Under the proposed rule, the administration would roll back past and planned efficiency increases, targeting a fleetwide average of 34.5 miles per gallon by model year 2031 – “no better than what American cars are getting today,” said Becker, noting CAFE figures overstate real-world mileage by roughly 25 percent.
Hybrid vehicles
Trump’s Department of Transport argues that Biden officials improperly factored in electric and hybrid vehicles, saying the standards would be unattainable for gasoline-powered cars and would effectively force a shift in the market.
Gina McCarthy, a former senior official under Biden and Barack Obama, countered that the move would not only worsen climate change but harm the auto industry by slowing its shift to electric vehicles.
“The rest of the world will continue to innovate and create cleaner cars that people want to buy and drive, while we’re forced to sit in our clunkers, paying more for gas, and pumping out more tailpipe emissions.”
Trump has railed against what he calls an EV “mandate” – a stance that puts him at odds with his on-again, off-again billionaire ally Elon Musk, the Tesla CEO whose company still dominates the US EV market.

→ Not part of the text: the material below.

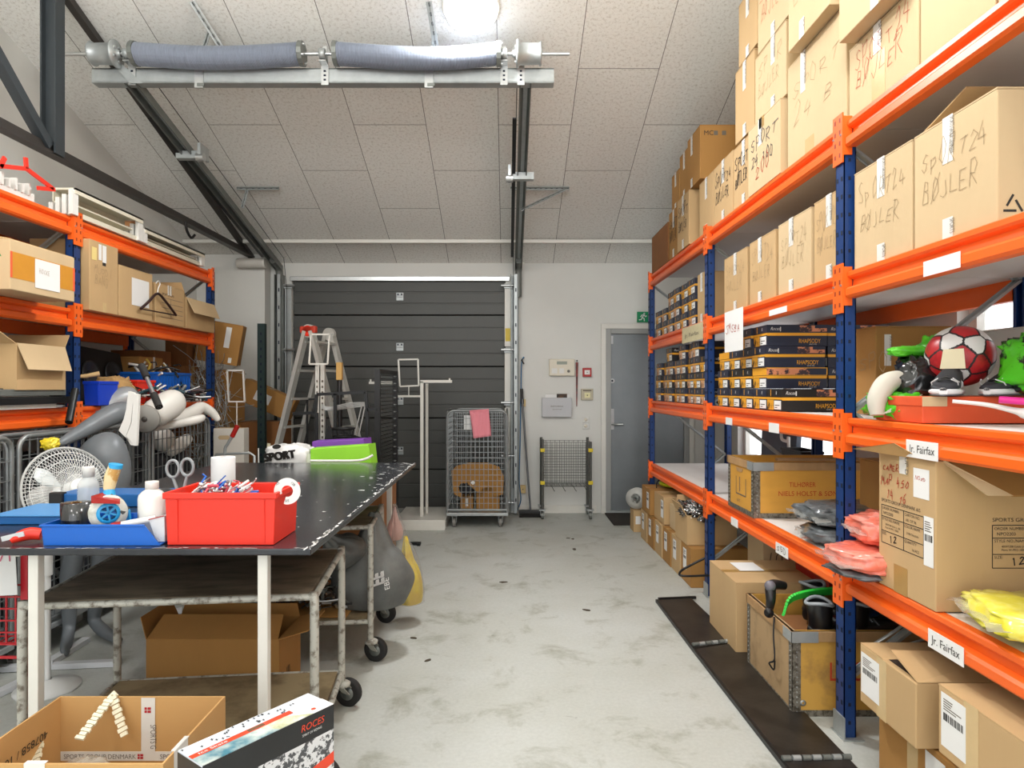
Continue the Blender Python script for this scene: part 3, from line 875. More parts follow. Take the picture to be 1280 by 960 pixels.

Republicans in Congress have repealed clean-energy tax credits in a major tax and spending bill and targeted California’s ability to set its own vehicle-emission limits.
Throughout 2025, GM and other US automakers have curtailed or pushed back new EV plant capacity.
EV investment
But whether savings from reduced EV investment will filter through to consumers remains unclear.
While the shift away from EVs does allow automakers to delay or forego billions of dollars in new investments, some funds are being steered into new initiatives to add US carbuilding capacity in light of Trump’s tariffs.
“Meeting high fuel economy standards has been challenging for the auto industry and has added to vehicle cost,” Charlie Chesbrough, an analyst with Cox Automotive, told the media.
“However, consumers like fuel-efficient vehicles. This year, traditional hybrids are up double digits from last year while gas vehicles are basically flat,” he added.
“Since most consumers don’t have transportation alternatives available, people fear high gas prices. And good MPG is a way to mitigate that risk.”